In Mexico, Jackson and I were alone again, searching for the first of many areas we hoped to find that had eluded modern-day explorers, including Ojo de Lucero, a spring that nearly every journal mentioned that had watered a rest stop from Oñate’s day. In the Mexican state of Chihuahua, Jackson scanned the placid golden landscape, and I felt the Jeep slow. He pulled the car off the highway onto a two-track dust road in the middle of the desert. I hadn’t even seen the two-track, let alone whatever infinitesimal clue between this swatch of desert and the last had made him turn off for closer inspection. To Jackson each new vista of desert offered a slightly altered landscape, a tiny promise of discovery. The Lucero spring would have once held enough water for a thousand people or more to drink, wash, and cook from for a few days in a trailside camp, but today it would be only an enormous indentation in the earth. If we found Lucero, we would be among just a handful of people in the world who knew where it was now and who knew that it once meant, for many thousands of people, survival.

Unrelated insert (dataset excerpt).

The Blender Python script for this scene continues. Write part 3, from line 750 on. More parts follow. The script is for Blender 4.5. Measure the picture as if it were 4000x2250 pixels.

EACH NEW VISTA OF DESERT OFFERED A SLIGHTLY ALTERED LANDSCAPE, A TINY PROMISE OF DISCOVERY.

Jackson drove a mile off the highway on the two-track until we reached a private ranch in the midst of new construction. A man in a construction hat walked briskly to our car and peered in suspiciously. Jackson waved a greeting, rolling down his window. The man told us that what we wanted was across the highway. “ No aqui ,” he said several times in a voice meant to warn us away from our folly. Jackson gunned the engine, backed up, and retraced our route to the highway, at which point he grumbled, “He doesn’t know what the hell we’re looking for.”

 

Moments later he spotted a flash of aqua blue up ahead. “Aha,” he said enigmatically. Jackson read the landscape as an artist reads a blank canvas, wrought with possibility and inherently full of layers and details that the rest of us nonartists could not imagine. The blue dot became clearer as we drove, and I saw that it was an alberca , a public swimming pool. Jackson conversed with the alberca ’s maintenance man, and he pointed in the direction we had come from. Afterward Jackson turned to me rather as a superhero might to his faithful but somewhat ineffectual sidekick and said, “Let’s get the maps!”

WE FELT AS IF WE HAD BEEN GRANTED THE MEMORY OF EVERY TRAVELER WHO EVER WALKED THAT LAND.
 

Ten minutes later, Jeep parked askew amid mesquite trees and choya cactus with pipe-cleaner arms, we stood at Ojo de Lucero. We’d driven along a two-track past scattered ranches, then turned into the desert until the trees got too thick to drive, and then we walked, carrying bundles of papers, maps, and Jackson’s digital GPS. Several hundred yards away was a tiny village, so Jackson knew there was a water source from somewhere. We noted nearby power lines, which showed up on the topo maps, and after a brief tromp through the desert, we stood at a shallow dry indentation in the earth, a small pipe pumping water through the desert.